GOAL:
Give again, word for word, each line from the top of the listing through the line that holds "def W(u, n, z=0.0): return".

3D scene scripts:
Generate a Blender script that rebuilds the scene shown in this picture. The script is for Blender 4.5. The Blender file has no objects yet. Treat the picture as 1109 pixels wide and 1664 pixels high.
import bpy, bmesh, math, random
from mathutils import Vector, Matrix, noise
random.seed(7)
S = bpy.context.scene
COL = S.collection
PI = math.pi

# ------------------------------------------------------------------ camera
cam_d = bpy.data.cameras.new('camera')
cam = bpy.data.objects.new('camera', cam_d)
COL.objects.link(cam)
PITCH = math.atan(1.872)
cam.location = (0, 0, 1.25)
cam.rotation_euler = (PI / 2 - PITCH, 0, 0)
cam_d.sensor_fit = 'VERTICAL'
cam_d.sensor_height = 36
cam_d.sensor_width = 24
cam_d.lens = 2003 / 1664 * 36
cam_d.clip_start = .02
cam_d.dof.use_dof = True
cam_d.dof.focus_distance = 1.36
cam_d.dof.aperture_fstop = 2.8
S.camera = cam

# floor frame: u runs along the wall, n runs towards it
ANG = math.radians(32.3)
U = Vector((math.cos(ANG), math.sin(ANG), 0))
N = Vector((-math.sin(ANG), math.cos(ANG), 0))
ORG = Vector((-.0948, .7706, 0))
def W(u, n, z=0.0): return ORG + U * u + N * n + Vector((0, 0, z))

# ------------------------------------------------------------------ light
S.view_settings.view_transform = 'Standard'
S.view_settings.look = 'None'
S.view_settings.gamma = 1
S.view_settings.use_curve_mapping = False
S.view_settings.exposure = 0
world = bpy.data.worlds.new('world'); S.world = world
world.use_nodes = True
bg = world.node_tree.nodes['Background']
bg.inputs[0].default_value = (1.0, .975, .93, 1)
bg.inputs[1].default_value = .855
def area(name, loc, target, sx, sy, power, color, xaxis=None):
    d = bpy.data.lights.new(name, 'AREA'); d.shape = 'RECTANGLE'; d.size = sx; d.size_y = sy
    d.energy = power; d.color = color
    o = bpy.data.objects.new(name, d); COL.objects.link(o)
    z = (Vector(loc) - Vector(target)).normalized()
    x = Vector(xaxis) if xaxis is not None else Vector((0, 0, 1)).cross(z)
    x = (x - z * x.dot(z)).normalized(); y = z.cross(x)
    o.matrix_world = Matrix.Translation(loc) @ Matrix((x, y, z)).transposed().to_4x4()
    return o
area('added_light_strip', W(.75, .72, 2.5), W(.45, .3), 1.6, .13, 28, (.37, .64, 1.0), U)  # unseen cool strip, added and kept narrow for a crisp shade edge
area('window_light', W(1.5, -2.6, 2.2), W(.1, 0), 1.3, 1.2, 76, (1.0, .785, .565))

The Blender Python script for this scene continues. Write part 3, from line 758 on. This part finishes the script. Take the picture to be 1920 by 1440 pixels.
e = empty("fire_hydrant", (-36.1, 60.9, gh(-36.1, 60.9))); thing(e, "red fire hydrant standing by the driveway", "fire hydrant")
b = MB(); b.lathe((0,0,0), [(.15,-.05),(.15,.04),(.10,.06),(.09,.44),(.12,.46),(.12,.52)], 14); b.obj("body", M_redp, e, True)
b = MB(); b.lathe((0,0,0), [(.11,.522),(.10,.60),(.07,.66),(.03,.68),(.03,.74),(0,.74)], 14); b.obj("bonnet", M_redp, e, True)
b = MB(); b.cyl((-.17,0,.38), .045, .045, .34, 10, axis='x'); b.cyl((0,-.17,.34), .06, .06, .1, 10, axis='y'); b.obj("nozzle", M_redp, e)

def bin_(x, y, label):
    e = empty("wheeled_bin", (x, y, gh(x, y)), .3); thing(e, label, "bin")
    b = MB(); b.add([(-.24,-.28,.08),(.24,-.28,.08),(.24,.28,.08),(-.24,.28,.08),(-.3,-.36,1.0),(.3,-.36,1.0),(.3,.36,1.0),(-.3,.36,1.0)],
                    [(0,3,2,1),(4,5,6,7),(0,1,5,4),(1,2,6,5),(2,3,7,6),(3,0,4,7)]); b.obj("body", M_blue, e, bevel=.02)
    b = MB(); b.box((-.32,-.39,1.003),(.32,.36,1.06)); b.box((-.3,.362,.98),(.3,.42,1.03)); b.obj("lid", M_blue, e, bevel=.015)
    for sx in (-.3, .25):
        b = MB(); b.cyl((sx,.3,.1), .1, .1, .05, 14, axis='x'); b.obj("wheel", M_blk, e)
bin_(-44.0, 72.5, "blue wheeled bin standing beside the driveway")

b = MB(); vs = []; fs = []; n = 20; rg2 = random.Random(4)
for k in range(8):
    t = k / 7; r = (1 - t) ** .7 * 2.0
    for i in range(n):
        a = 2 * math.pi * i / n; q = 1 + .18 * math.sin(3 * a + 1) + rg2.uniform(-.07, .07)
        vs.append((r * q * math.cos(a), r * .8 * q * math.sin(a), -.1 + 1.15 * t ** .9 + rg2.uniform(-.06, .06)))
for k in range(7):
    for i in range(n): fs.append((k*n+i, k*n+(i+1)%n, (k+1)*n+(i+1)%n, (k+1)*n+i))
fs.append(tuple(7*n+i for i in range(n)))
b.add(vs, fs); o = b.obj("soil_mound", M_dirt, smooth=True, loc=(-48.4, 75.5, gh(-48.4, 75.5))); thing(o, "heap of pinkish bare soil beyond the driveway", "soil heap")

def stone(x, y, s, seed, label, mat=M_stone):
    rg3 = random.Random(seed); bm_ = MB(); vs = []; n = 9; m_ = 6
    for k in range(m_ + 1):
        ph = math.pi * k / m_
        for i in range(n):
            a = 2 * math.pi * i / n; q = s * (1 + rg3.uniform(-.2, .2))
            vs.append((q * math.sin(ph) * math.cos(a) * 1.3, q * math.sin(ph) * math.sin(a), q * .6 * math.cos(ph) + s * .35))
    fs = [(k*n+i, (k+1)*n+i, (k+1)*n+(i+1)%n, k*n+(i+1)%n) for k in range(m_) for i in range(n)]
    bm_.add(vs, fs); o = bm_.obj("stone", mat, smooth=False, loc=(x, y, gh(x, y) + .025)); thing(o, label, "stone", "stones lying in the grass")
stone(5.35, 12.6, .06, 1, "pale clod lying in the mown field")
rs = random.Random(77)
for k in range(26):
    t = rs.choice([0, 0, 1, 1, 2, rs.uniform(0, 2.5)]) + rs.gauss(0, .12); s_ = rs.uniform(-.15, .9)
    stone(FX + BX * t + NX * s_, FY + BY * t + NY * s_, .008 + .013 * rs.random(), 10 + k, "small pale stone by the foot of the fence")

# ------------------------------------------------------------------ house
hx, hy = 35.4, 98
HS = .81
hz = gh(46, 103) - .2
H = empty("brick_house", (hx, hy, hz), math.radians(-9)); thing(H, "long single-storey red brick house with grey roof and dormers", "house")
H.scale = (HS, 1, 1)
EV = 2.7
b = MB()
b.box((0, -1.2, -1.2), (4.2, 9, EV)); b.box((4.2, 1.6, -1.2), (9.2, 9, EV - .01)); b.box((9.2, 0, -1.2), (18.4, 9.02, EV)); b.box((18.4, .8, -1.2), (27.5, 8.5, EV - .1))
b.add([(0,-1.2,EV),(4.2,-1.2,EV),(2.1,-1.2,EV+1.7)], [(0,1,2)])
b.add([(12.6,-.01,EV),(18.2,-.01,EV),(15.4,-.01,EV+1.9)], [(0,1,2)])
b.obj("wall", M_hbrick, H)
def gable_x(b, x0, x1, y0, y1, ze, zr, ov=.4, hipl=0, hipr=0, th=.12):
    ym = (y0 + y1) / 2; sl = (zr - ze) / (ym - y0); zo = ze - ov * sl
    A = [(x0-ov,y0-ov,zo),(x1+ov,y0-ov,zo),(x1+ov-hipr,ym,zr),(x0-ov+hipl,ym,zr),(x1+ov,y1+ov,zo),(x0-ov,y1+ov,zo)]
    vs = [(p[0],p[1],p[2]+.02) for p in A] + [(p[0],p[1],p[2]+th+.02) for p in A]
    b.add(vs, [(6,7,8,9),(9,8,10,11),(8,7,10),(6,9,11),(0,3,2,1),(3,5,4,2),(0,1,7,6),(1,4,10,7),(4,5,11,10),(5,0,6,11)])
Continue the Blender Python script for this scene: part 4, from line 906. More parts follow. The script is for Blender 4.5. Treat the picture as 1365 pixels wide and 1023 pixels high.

TASK OUTPUT:
Generate a Blender script that rebuilds the scene shown in this picture. The script is for Blender 4.5. The Blender file has no objects yet. Treat the picture as 1109 pixels wide and 1664 pixels high.
import bpy, bmesh, math, random
from mathutils import Vector, Matrix, noise
random.seed(7)
S = bpy.context.scene
COL = S.collection
PI = math.pi

# ------------------------------------------------------------------ camera
cam_d = bpy.data.cameras.new('camera')
cam = bpy.data.objects.new('camera', cam_d)
COL.objects.link(cam)
PITCH = math.atan(1.872)
cam.location = (0, 0, 1.25)
cam.rotation_euler = (PI / 2 - PITCH, 0, 0)
cam_d.sensor_fit = 'VERTICAL'
cam_d.sensor_height = 36
cam_d.sensor_width = 24
cam_d.lens = 2003 / 1664 * 36
cam_d.clip_start = .02
cam_d.dof.use_dof = True
cam_d.dof.focus_distance = 1.36
cam_d.dof.aperture_fstop = 2.8
S.camera = cam

# floor frame: u runs along the wall, n runs towards it
ANG = math.radians(32.3)
U = Vector((math.cos(ANG), math.sin(ANG), 0))
N = Vector((-math.sin(ANG), math.cos(ANG), 0))
ORG = Vector((-.0948, .7706, 0))
def W(u, n, z=0.0): return ORG + U * u + N * n + Vector((0, 0, z))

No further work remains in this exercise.